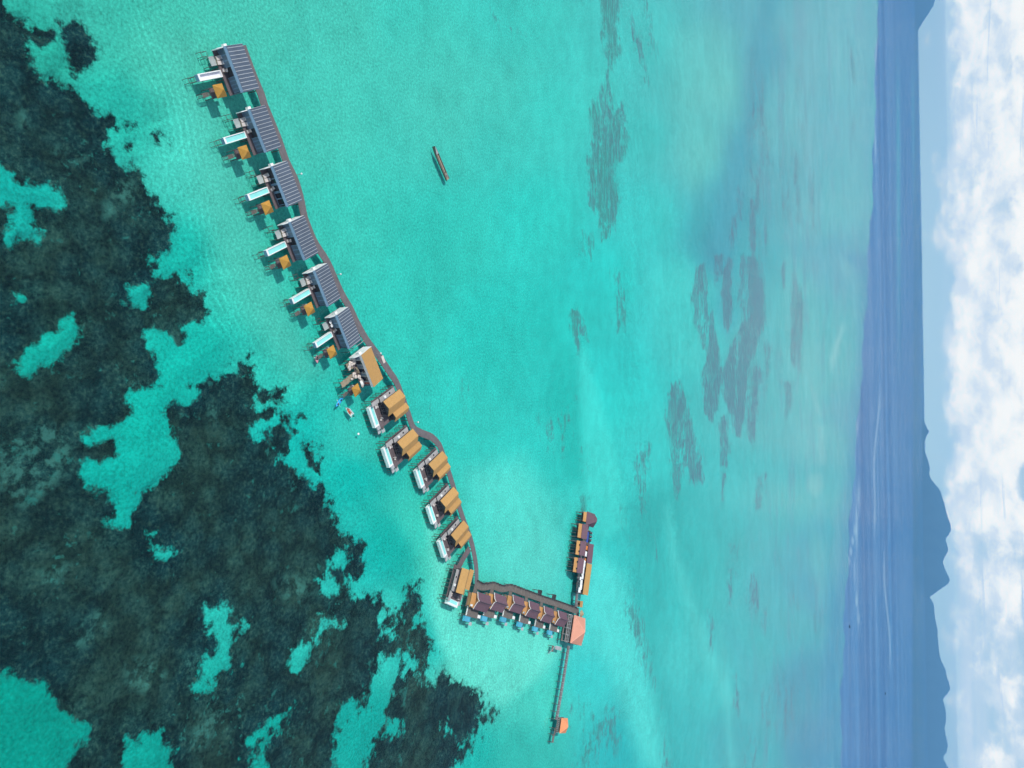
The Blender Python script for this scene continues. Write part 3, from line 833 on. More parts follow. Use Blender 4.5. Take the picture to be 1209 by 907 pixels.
def thing(name, label, cat, loc, rz=0.0, group=None):
    o = bpy.data.objects.new(name, None)
    COL.objects.link(o)
    o.empty_display_size = 0.5
    o.location = loc
    o.rotation_euler = (0, 0, rz)
    return tag(o, label, cat, group)


def dup(src, loc, rz, label, group=None):
    r = src.copy()
    COL.objects.link(r)
    r.location = loc
    r.rotation_euler = (0, 0, rz)
    r['label'] = label
    if group:
        r['group'] = group
    for ch in list(src.children):
        c = ch.copy()
        COL.objects.link(c)
        c.parent = r
        for g in list(ch.children):
            d = g.copy()
            COL.objects.link(d)
            d.parent = c
    return r


PROTO = {}


def place(kind, maker, loc, rz, label, group):
    """the first of its kind is built, every other one is a copy of it and of its parts"""
    if kind not in PROTO:
        t = maker()
        t.location = loc
        t.rotation_euler = (0, 0, rz)
        t['label'] = label
        t['group'] = group
        PROTO[kind] = t
        return t
    return dup(PROTO[kind], loc, rz, label, group)


_stilt = {}


def stilt(parent, x, y, top, r=0.12, bottom=-2.3, mat='pile', name='stilt'):
    key = (round(top, 2), r, bottom, mat)
    if key not in _stilt:
        o = MB().bar((0, 0, bottom), (0, 0, top), r, 8).build(name, mat, parent, (x, y, 0))
        _stilt[key] = o.data
        return o
    o = bpy.data.objects.new(name, _stilt[key])
    COL.objects.link(o)
    o.parent = parent
    o.location = (x, y, 0)
    return o


def rot(ang, x, y):
    c, s = math.cos(ang), math.sin(ang)
    return x * c - y * s, x * s + y * c


# ------------------------------------------------------------------ materials of the buildings
wall_mat('grey_metal', (0.082, 0.106, 0.146), 0.5, 0.16, 0.5, spec=0.5)
wall_mat('seam_pale', (0.50, 0.53, 0.55), 0.5, 0.12)
wall_mat('blue_fascia', (0.18, 0.29, 0.41), 0.5, 0.10, 1.0)
wall_mat('blue_panel', (0.12, 0.175, 0.24), 0.3, 0.25, 0.8, spec=0.6)
wall_mat('dark_glass', (0.012, 0.016, 0.024), 0.12, 0.3, 0.6, spec=0.6)
wall_mat('white_paint', (0.84, 0.84, 0.83), 0.6, 0.07, 0.8)
wall_mat('pale_grey', (0.42, 0.43, 0.44), 0.8, 0.20, 0.6)
wall_mat('concrete', (0.40, 0.385, 0.38), 0.85, 0.18, 0.7)
wall_mat('deck_timber', (0.165, 0.128, 0.132), 0.8, 0.25, 0.9, grain=((0.6, 9.0, 1.0), (0.08, 0.062, 0.066), 0.7))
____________
◆ **Work instructions**
Leave out the pictures and repeat exactly the lines from the start of the material through the line that contains "return x * c - y * s, x * s + y * c", both included.

◆ **Solution below**
The Blender Python script for this scene continues. Write part 3, from line 833 on. More parts follow. Use Blender 4.5. Take the picture to be 1209 by 907 pixels.
def thing(name, label, cat, loc, rz=0.0, group=None):
    o = bpy.data.objects.new(name, None)
    COL.objects.link(o)
    o.empty_display_size = 0.5
    o.location = loc
    o.rotation_euler = (0, 0, rz)
    return tag(o, label, cat, group)


def dup(src, loc, rz, label, group=None):
    r = src.copy()
    COL.objects.link(r)
    r.location = loc
    r.rotation_euler = (0, 0, rz)
    r['label'] = label
    if group:
        r['group'] = group
    for ch in list(src.children):
        c = ch.copy()
        COL.objects.link(c)
        c.parent = r
        for g in list(ch.children):
            d = g.copy()
            COL.objects.link(d)
            d.parent = c
    return r


PROTO = {}


def place(kind, maker, loc, rz, label, group):
    """the first of its kind is built, every other one is a copy of it and of its parts"""
    if kind not in PROTO:
        t = maker()
        t.location = loc
        t.rotation_euler = (0, 0, rz)
        t['label'] = label
        t['group'] = group
        PROTO[kind] = t
        return t
    return dup(PROTO[kind], loc, rz, label, group)


_stilt = {}


def stilt(parent, x, y, top, r=0.12, bottom=-2.3, mat='pile', name='stilt'):
    key = (round(top, 2), r, bottom, mat)
    if key not in _stilt:
        o = MB().bar((0, 0, bottom), (0, 0, top), r, 8).build(name, mat, parent, (x, y, 0))
        _stilt[key] = o.data
        return o
    o = bpy.data.objects.new(name, _stilt[key])
    COL.objects.link(o)
    o.parent = parent
    o.location = (x, y, 0)
    return o


def rot(ang, x, y):
    c, s = math.cos(ang), math.sin(ang)
    return x * c - y * s, x * s + y * c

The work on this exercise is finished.